Thursday, March 16, 2017

Who Am I?


            Kim and I were having brunch with Alice, and Kim offered Alice a sweater that no longer fit. When Alice declined, modestly saying, “I’m bigger than you are,” Kim responded by saying, “I’m bigger than me.” It was a profound moment, setting off a cascade of reflections:

·      The Caterpillar and Alice looked at each other for some time in silence: at last the Caterpillar took the hookah out of its mouth, and addressed her in a languid, sleepy voice.

      “Who are you?” said the Caterpillar.

This was not an encouraging opening for a conversation. Alice replied, rather shyly, “I — I hardly know, sir, just at present — at least I know who I WAS when I got up this morning, but I think I must have been changed several times since then.”

·      “Our brains are smarter than we are.” I recall reading this in a book about the marvelous things our brains do, automatically, without our awareness. For example, I can drive a car while listening to the radio. Though I may miss the occasional exit, I do pretty well with traffic without conscious awareness. Thanks, brain! But if my brain is smarter than I am, who am I?

·      Look in the mirror. Is that really you?

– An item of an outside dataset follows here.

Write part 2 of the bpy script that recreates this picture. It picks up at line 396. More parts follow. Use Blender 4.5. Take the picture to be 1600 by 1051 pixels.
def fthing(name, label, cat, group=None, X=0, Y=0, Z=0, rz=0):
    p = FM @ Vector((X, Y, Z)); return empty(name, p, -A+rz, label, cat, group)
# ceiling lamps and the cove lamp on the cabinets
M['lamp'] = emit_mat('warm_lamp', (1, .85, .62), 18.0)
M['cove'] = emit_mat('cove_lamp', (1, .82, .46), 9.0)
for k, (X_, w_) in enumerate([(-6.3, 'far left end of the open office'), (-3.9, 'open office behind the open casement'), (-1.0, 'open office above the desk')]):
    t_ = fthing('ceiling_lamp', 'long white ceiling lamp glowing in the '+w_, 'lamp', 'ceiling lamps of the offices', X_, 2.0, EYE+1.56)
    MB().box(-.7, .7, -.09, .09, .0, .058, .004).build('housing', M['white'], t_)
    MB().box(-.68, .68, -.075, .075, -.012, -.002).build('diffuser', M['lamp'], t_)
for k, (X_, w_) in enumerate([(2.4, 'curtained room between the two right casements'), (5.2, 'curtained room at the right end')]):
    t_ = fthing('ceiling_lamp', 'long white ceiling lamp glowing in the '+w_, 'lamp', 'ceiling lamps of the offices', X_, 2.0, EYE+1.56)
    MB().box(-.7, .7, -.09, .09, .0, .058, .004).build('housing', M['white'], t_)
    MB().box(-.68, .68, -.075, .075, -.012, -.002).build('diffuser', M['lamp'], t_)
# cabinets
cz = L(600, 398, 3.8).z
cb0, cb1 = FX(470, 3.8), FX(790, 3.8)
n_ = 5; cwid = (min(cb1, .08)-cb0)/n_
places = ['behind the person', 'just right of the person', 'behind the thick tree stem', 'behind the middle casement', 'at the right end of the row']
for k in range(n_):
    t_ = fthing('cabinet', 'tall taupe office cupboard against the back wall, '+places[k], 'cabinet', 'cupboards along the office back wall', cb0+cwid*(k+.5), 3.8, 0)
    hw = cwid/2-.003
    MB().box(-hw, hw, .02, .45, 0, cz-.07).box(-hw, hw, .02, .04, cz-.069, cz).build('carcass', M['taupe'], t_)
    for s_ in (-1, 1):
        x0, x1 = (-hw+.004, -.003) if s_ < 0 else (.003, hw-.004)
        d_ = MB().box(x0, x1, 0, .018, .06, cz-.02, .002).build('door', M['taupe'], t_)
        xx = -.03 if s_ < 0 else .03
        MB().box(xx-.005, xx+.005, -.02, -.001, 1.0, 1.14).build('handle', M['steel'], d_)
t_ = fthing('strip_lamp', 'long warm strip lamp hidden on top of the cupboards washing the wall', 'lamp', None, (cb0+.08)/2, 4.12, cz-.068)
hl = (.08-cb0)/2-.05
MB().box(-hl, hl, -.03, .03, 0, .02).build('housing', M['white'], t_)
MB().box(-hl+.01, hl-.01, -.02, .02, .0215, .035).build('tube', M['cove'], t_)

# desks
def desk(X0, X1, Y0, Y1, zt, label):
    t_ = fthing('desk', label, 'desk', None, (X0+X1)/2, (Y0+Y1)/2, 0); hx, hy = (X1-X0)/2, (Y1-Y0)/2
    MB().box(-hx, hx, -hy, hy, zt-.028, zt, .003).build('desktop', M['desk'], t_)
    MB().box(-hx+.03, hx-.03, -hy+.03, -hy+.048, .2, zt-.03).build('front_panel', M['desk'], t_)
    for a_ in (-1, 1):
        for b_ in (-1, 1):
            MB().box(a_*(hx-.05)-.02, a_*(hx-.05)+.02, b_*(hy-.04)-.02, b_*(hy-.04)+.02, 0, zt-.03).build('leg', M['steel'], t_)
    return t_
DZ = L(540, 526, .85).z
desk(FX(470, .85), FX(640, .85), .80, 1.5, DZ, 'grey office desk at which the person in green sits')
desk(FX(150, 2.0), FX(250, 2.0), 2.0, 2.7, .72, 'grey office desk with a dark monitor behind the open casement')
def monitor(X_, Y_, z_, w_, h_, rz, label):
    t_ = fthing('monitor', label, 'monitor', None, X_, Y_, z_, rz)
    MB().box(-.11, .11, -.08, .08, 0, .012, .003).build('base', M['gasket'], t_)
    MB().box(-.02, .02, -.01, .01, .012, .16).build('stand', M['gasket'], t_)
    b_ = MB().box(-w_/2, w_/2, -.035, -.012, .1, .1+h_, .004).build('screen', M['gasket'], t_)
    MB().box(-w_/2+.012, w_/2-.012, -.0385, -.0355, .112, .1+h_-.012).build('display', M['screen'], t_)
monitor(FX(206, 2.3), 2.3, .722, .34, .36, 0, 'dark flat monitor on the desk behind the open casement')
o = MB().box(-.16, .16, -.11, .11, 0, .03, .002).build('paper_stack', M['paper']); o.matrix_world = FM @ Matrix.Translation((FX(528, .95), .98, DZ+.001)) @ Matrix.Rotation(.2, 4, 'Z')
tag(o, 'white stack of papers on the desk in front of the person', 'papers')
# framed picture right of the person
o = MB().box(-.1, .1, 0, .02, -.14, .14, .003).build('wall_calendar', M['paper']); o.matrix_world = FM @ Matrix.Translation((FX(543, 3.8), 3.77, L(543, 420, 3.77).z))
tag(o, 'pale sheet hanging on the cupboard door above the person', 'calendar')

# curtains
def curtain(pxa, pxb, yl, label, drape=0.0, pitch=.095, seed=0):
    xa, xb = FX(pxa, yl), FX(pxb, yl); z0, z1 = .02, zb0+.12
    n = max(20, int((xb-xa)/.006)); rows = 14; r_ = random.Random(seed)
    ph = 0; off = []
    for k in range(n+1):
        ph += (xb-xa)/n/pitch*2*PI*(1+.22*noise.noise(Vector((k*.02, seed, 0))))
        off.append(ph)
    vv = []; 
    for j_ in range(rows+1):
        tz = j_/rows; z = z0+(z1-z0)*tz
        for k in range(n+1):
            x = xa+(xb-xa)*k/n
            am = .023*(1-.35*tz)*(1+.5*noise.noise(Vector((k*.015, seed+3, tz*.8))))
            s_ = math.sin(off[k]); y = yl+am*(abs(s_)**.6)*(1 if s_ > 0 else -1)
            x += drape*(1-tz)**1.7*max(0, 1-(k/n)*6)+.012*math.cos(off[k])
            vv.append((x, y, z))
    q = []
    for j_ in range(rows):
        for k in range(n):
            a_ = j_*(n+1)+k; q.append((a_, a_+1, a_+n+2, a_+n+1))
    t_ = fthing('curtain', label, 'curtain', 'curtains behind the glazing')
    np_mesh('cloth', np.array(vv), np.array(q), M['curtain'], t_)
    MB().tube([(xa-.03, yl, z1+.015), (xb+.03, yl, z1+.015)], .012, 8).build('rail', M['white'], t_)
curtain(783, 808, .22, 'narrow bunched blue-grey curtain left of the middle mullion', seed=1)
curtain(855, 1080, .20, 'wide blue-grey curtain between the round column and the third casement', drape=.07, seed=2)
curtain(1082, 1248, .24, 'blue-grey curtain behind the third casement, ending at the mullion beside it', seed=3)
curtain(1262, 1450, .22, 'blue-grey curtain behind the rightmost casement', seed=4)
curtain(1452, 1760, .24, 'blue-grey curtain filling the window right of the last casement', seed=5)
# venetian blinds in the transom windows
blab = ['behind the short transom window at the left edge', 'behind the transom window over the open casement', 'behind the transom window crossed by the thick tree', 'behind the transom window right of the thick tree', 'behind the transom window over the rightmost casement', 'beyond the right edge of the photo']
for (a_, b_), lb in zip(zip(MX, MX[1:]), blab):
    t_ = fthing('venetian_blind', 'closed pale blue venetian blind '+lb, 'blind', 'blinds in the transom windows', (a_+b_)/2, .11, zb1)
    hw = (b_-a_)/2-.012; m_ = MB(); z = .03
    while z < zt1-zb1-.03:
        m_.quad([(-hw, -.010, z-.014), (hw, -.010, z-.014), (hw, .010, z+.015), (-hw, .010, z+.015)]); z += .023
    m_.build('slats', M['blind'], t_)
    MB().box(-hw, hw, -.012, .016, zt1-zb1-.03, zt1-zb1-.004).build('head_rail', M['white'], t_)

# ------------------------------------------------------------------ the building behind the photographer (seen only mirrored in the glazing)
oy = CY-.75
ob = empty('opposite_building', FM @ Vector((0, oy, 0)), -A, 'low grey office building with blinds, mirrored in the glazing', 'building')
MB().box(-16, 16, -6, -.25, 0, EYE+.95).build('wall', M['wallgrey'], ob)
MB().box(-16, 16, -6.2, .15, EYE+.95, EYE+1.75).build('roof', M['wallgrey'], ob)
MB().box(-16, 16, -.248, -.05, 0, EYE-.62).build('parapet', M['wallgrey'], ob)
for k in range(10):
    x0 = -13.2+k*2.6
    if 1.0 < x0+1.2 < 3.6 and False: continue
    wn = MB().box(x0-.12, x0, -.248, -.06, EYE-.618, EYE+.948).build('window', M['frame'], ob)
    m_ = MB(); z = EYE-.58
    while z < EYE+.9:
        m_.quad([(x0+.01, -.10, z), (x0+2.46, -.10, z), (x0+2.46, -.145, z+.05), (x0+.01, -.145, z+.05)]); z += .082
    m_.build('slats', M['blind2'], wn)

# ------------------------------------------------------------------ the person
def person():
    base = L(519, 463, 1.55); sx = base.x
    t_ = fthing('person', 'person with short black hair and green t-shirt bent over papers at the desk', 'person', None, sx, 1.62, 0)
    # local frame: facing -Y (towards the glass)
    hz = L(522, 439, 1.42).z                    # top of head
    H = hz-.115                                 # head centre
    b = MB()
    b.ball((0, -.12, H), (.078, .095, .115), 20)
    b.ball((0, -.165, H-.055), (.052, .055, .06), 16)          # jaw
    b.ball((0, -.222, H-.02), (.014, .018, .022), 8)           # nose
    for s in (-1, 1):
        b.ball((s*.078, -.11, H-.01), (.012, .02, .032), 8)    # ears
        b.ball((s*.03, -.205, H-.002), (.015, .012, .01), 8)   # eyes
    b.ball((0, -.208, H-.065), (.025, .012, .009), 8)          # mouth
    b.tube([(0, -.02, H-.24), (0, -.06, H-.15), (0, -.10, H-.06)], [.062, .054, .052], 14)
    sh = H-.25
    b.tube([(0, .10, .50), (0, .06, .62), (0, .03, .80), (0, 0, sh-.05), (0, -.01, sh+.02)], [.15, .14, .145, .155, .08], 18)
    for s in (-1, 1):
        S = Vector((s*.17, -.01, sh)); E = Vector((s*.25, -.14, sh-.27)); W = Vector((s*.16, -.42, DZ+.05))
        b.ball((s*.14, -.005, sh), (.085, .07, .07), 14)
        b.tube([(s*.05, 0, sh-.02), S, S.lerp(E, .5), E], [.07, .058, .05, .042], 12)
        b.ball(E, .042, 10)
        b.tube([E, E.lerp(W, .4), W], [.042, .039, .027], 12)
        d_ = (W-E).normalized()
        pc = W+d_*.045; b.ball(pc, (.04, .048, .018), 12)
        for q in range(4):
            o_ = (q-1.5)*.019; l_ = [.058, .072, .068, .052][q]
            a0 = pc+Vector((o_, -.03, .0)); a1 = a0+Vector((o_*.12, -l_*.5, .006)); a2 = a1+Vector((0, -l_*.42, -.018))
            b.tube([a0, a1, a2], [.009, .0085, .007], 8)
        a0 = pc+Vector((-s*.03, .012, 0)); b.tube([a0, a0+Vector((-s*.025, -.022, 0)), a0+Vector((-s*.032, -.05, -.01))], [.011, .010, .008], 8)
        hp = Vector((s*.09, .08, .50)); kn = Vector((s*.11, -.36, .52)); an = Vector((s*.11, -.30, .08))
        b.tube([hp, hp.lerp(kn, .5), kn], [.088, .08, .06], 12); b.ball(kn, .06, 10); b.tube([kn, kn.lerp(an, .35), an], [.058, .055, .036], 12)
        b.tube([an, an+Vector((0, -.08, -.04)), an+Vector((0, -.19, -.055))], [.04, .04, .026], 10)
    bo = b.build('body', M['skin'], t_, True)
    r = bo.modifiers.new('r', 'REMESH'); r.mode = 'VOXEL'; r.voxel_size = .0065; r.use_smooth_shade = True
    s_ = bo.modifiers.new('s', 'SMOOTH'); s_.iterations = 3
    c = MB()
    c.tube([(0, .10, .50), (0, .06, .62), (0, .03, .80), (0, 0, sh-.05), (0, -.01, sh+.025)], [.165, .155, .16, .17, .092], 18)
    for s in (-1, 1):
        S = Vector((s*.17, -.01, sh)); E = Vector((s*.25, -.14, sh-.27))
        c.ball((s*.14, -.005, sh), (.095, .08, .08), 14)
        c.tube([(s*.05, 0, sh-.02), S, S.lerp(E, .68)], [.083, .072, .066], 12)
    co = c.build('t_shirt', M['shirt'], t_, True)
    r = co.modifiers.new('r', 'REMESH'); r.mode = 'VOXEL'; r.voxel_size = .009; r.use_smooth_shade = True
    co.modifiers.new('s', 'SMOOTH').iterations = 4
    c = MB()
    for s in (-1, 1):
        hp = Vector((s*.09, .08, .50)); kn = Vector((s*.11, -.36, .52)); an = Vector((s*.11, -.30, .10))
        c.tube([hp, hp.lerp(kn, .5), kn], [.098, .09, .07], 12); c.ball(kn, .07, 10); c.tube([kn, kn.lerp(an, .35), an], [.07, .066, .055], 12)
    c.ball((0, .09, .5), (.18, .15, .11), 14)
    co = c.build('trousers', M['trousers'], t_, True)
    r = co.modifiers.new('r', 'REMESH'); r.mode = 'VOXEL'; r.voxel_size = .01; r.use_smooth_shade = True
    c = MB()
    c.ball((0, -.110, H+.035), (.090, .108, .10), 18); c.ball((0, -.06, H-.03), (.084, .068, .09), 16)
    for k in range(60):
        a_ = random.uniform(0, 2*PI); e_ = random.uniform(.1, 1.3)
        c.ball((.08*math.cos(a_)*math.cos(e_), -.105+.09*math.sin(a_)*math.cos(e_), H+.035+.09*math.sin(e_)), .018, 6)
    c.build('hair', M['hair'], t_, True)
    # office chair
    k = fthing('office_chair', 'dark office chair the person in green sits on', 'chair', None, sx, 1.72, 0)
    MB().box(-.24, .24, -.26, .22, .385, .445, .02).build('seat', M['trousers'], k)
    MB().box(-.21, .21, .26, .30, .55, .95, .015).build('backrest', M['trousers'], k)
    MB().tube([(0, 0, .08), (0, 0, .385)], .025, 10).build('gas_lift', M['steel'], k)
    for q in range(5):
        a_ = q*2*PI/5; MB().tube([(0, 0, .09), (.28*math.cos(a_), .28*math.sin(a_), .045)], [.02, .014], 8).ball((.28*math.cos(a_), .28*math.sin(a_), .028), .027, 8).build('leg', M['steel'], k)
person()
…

·      When I was in my 30s and playing recreational soccer, I tore a hamstring. It was painful, and my recovery slow. Eventually I started jogging again, then running, then playing some soccer. “I’m only running about 2/3 speed,” I told myself. Then I noted, “Who am I kidding – I was never that fast anyway.” As the old jock saying goes, “The older I get, the better I was.”

·      The first semester of English I at Amherst we had a series of assignments questioning our “Real Self.” I had no idea at the time what the assignments were getting at, and I still don’t. But I do know it raised the possibility that I could be, at times and maybe often, something other than my “Real Self.” Perhaps I had several, equally real. The assignments raised in my young mind a lingering question about whether any of us have a real identity – a stable core self as distinct from the different roles we play in different contexts. I played one role when I was teaching, another then talking with my kids, another when courting Kim, another when a Starbucks barista, another when refereeing soccer games. You get the idea. Is there a “me” behind all those masks?

·      Look in the mirror. Is that really you?

·      I remember reading, some years later, Herman Melville’s The Confidence-Man years ago. I don’t recall much about the difficult book, but I do remember the man on a Mississippi riverboat assuming a wild variety of identities in order to win the “confidence” of his fellow passengers – in the form of their money. Perhaps Melville was onto something.

·      We in the West, especially in America, place an extraordinary emphasis on the individual, the self. This is not a universal emphasis. One example: the Buddhist concept of “anatta,” defined in Wikipedia as “the doctrine of ‘non-self,’ that there is no unchanging permanent soul in living beings.”

·      Then there are selfies, which typically reveal not a “self” but a mask. Of course, a person trying to pass off a mask as a Real Self might actually suggest his Real Self as a Confidence Man.

·      Oscar Wilde famously advised: “Be yourself; everyone else is already taken.” Easier said than done.

·      Schopenhauer believed that we live in a dual universe: the one that we perceive with our limited human senses and reasoning, and the universe as it truly is, which is unknowable and may or may not conform to our construct of "reason." Think how this applies to our self-perception. There may be my Self as it truly is, my Real Self, but others are limited in their knowledge of that Self by their fallible human senses and reasoning, and our Self-knowledge may be even more limited.

·      Look in the mirror. Is that really you? I didn’t think so . . .. My brain may be smarter than I am, but that suggests that I’m dumber than I think I am. I’m dumber than me.


 Responses welcome at dstring@ix.netcom.com: Who are you? 

2 comments:

  1. Wow! Deep! A waiter we once had, university student age, made a great comment. "I'm not as smart as I look," he said. Then there was the woman directing people to shuttle buses outside the airport in Fort Lauderdale. When I couldn't see where she was directing me to go, she said, "You don't LOOK slow." My conclusion after years of pondering this: We are not who we think we are. Nor are we who other people think we are. We just are.

    Jim

    ReplyDelete
  2. Nice blog entry, Dave. You're smarter than you look.